Haichuan Wang

I am a second-year CS PhD student at Harvard University, where I am fortunate to be advised by Professor Milind Tambe. My research lies at the intersection of generative AI, game theory, and reinforcement learning. Specifically, my interests are:

  1. Applying tools from machine intelligence—namely, probabilistic models—to understand human behavior.
  2. Applying tools traditionally used to study human intelligence—namely, game theory—to understand machine behavior.

In slightly fancier terms, the unifying theme of my research is to deconstruct the binary between humans and machines. I first became interested in this question while studying media aesthetics in college, and I am glad to see it eventually comes back to me.

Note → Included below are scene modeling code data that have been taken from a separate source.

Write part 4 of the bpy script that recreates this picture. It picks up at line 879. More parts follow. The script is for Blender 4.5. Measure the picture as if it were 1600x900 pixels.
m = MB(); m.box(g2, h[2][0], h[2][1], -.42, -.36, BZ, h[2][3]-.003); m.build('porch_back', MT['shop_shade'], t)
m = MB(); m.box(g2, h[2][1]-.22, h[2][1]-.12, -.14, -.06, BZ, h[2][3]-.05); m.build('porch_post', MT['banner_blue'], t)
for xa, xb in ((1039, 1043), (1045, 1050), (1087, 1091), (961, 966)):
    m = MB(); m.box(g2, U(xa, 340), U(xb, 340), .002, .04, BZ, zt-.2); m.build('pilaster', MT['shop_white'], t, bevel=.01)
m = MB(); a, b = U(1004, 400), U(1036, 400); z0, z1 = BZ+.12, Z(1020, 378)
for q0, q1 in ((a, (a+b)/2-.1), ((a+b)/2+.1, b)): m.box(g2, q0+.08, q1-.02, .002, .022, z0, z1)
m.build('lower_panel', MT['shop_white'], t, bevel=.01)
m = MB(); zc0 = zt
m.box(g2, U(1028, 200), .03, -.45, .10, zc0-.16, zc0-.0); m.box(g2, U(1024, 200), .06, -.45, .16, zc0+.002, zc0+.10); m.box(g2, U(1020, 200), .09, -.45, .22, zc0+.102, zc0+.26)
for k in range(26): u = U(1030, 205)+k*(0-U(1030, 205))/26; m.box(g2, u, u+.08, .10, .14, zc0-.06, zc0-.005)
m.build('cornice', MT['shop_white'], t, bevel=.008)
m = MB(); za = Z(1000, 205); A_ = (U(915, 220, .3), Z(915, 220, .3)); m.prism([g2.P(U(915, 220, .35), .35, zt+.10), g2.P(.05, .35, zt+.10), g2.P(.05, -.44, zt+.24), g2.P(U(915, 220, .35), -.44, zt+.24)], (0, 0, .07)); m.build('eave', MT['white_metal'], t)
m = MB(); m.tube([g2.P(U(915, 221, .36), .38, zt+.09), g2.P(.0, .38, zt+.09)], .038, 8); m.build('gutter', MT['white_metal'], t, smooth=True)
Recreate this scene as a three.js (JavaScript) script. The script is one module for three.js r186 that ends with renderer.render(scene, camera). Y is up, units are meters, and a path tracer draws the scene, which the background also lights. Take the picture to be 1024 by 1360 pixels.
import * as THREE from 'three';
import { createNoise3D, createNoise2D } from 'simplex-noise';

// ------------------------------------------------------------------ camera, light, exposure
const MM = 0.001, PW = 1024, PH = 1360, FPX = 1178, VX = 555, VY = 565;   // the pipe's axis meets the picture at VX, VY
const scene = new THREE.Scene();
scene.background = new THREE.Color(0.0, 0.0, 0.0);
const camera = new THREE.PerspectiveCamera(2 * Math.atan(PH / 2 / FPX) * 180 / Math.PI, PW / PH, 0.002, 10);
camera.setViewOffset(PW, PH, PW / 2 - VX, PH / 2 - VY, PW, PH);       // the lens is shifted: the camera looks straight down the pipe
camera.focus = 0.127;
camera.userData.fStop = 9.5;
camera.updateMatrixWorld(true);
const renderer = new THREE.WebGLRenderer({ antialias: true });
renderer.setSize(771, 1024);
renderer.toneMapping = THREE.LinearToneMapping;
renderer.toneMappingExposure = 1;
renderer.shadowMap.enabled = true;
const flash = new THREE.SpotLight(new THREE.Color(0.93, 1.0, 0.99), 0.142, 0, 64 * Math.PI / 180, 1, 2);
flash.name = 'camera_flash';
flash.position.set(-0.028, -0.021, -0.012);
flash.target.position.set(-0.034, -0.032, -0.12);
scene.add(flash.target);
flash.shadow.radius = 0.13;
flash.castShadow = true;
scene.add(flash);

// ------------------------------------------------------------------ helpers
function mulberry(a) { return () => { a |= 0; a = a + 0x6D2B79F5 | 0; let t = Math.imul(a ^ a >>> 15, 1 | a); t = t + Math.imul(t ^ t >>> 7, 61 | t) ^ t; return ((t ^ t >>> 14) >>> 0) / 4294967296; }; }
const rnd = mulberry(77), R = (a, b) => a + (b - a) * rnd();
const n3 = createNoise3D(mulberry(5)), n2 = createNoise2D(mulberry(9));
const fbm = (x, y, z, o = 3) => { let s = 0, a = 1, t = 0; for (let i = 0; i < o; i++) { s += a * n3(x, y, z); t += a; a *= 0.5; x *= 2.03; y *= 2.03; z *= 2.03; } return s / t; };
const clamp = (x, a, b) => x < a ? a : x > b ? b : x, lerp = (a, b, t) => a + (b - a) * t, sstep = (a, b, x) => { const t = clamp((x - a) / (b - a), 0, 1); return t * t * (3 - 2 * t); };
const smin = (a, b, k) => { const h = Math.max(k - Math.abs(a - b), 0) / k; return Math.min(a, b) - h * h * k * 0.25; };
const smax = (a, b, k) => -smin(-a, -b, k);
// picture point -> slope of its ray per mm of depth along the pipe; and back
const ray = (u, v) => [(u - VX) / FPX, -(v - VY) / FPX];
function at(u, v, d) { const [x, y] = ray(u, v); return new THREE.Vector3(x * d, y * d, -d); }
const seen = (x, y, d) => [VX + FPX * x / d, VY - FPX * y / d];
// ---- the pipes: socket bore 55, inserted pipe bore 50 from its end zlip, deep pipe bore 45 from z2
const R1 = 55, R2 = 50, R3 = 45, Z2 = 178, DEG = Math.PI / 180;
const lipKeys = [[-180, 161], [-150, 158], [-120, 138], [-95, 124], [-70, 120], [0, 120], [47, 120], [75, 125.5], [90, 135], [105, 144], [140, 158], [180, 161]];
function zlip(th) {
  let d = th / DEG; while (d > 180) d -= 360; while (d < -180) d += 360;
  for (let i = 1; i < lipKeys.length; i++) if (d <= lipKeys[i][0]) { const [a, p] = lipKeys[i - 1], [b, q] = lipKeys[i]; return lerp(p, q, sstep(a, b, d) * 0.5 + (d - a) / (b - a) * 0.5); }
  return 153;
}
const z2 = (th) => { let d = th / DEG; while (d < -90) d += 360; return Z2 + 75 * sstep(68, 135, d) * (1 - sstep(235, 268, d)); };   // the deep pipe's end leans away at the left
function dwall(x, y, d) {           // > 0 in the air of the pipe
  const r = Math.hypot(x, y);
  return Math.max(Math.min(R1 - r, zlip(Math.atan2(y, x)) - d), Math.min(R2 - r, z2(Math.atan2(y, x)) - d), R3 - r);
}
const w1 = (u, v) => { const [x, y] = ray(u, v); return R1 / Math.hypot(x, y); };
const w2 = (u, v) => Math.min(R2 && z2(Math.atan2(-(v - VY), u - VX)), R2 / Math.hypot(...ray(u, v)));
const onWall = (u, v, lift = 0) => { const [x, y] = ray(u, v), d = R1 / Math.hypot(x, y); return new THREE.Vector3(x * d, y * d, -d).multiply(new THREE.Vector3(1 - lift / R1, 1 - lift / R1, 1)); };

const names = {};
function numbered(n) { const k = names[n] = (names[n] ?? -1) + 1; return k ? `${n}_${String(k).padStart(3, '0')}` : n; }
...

(1) Modeling Human Behavior with Generative Models

Traditional game theory assumes that agents act rationally or follow bounded rationality models. However, such assumptions greatly simplify the high-dimensional and complex nature of human decision-making, leading to limited predictive power in practice. In many settings, human strategies are naturally represented as distributions. With the advent of modern probabilistic models such as diffusion models, we can instead learn fully data-driven representations of human behavior. A natural follow-up question is: what can we build on top of this new paradigm of behavioral modeling?

Exemplary Projects

  • Learning human behavior under data scarcity and observational bias (IAAI 2025)
    Generative AI Against Poaching: Latent Composite Flow Matching for Wildlife Conservation

  • Playing against learned adversary strategies via robust optimization (UAI 2025)
    Robust Optimization with Diffusion Models for Green Security

  • Transferring strategic knowledge across similar players (NeurIPS 2025)
    Composite Flow Matching for RL with Shifted-Dynamics Data


(2) Understanding AI Systems through Game Theory

Post-trained AI systems are goal-oriented, and in this sense can be understood as rational decision-makers. This perspective unlocks tools from game theory for understanding complex AI systems. I hope this perspective can offer new insights into questions that are central to the design and alignment of next-generation AI systems.

Exemplary Project

  • Alignment (In submission)
    The reward model in alignment is essentially an incentive mechanism. What is the optimal such mechanism? —

Previously, I graduated Summa Cum Laude from the University of Chicago, where I obtained a triple major in Computer Science (Honors), Economics (Honors), and Mathematics. During my undergraduate years, I was fortunate to work with Professor Haifeng Xu on game theory, and with Professor Anthony Zhang and Dr. Gordon Liao on Decentralized Finance.